Bilal, with the help of digital scientists, reduced a scan of the lamassu into a microscopic file which was then embedded in e-coli and attached to grains of wheat. Wheat is native to the fertile crescent of modern day Iraq. Those same wheat grains sit emerging from the lamassu in the MCA, are offered to museum goers to take and plant, making the cultural heritage of the lamassu both, as Bilal states, “protected and invisible to the enemy.” Bilal imagines a field of wheat, that is, a field of lamassus, regenerating the cultural imagery so many have sought to destroy.
“In a Grain of Wheat” sits counter to the sardonic irony of Bilal’s early work and taps into the sincerity of “Domestic Tension.” The piece is radically optimistic, as the concept is somewhat obtuse. It’s difficult to imagine someone, say, after contemporary information has vanished or been destroyed, picking a grain of wheat from a stalk, analyzing it, and discovering the Mesopotamian chimera. But it’s not impossible.

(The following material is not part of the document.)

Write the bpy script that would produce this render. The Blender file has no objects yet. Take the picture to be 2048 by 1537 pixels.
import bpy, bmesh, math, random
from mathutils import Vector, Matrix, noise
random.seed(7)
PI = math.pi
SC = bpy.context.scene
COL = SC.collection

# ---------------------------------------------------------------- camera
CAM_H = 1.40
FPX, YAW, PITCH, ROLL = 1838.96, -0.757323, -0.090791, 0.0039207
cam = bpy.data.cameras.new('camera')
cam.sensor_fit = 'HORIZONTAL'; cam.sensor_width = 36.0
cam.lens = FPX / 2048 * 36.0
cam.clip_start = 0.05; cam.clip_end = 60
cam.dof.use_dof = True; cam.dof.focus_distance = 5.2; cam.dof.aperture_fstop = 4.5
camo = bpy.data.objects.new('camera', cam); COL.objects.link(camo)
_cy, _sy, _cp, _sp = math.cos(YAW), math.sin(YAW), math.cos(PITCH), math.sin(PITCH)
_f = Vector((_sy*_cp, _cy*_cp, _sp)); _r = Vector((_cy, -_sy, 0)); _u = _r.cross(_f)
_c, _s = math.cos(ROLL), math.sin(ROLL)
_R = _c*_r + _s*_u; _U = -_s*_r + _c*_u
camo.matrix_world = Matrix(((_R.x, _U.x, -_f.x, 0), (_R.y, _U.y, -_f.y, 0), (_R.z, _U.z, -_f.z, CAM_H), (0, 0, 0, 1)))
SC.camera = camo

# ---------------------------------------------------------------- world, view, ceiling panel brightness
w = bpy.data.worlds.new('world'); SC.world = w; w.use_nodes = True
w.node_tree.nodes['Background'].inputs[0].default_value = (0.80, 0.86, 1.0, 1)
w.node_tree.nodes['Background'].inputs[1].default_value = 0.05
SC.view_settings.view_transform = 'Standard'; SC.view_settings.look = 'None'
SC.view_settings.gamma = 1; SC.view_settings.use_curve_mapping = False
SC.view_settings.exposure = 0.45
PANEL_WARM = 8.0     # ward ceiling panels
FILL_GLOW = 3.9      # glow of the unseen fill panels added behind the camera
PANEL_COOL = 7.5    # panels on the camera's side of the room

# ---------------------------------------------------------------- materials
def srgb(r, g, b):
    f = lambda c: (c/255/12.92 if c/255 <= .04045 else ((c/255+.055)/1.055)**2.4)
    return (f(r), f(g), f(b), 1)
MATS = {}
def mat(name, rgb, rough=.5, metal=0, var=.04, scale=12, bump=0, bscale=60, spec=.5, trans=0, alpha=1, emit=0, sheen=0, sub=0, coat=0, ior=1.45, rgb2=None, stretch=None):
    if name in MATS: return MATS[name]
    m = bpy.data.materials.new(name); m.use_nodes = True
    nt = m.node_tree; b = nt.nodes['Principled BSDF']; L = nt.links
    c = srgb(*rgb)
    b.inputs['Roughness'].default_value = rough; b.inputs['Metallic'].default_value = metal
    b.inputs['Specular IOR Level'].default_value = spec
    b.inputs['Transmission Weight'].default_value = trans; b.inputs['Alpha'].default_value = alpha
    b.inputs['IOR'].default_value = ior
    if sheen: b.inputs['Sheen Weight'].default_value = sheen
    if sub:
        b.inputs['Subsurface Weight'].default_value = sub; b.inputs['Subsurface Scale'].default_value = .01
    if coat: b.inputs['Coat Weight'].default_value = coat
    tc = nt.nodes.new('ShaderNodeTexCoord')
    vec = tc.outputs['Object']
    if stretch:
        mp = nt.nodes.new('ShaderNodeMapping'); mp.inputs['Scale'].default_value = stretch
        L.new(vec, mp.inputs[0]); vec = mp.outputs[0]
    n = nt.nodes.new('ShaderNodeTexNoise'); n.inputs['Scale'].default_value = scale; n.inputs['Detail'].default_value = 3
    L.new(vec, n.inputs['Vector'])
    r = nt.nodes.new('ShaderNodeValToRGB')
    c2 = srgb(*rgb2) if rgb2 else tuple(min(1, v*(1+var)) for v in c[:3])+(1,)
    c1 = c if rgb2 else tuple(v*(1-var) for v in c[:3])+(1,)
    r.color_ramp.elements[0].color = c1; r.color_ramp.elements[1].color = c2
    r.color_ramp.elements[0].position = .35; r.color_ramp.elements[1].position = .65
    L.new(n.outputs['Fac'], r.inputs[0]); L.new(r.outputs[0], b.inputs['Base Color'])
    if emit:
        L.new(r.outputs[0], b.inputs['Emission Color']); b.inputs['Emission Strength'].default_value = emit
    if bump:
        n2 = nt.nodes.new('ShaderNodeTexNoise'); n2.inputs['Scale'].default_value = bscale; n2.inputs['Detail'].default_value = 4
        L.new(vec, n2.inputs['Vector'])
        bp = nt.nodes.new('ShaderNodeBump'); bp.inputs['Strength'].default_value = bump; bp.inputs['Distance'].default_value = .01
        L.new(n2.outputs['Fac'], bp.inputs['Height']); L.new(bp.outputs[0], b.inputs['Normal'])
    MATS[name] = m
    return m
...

The lamassu in the gallery is beautiful, its ebony frame looks invitingly towards the viewer as the grain spills out from its hooves. Culture should be preserved, and the means of science and nature have allowed Bilal, in cooperation with the audience, to attempt to do so.
Bilal’s progression as an artist can be seen through “Indulge Me.” Bilal has departed from the cynical but evocative forms of his early work and looks at the possibilities of art with an inspiringly confident eye. In an interview with Bilal, I asked why he moved away from the sardonic comedy of “Virtual Jihadi” and “Canto III.”
“The subject really imposes on us, you can’t impose on it. The idea determines a lot of things. And to me, the way it was shaped, [“In A Grain of Wheat”] didn’t need [comedy]. I thought it needed a poetic element. One thing when you experience being lost in a war is the trap of being victimized. We lived under the dictator Saddam. So, “Canto III,” by minimizing, shrinking down its grandiose presence, psychologically tended to shrink its effect on the Iraqi mind through the lens of comedy. And that allowed us to move forward and not to feel victim forever or have that victim mentality.
“‘In a Grain of Wheat,’ in the post conflict, I wanted to rewrite the narrative, and I don’t want us to be victims forever to something that was not by our design. It was imposed on us. And I think you see that mentality in Iraq. Iraqis know life has to continue, and they regenerate the narrative in order to move forward. There is no time to live in the past because it’s a constant conflict. ‘In a Grain of Wheat,’ in a way, is an index of what happened.
“You don’t forget. But at the same time you don’t stand there and cry forever over it because that is not a sign of hope. You say, this has happened,” said Bilal.
Indeed, it did happen. I live in Chicago, in a small, third floor apartment. I have no place to plant the wheat seeds I carried in my pocket walking out of the exhibit. But “Indulge Me” and “In a Grain of Wheat” provide the optimism that makes me believe that one day I will find fertile ground, and I will plant them.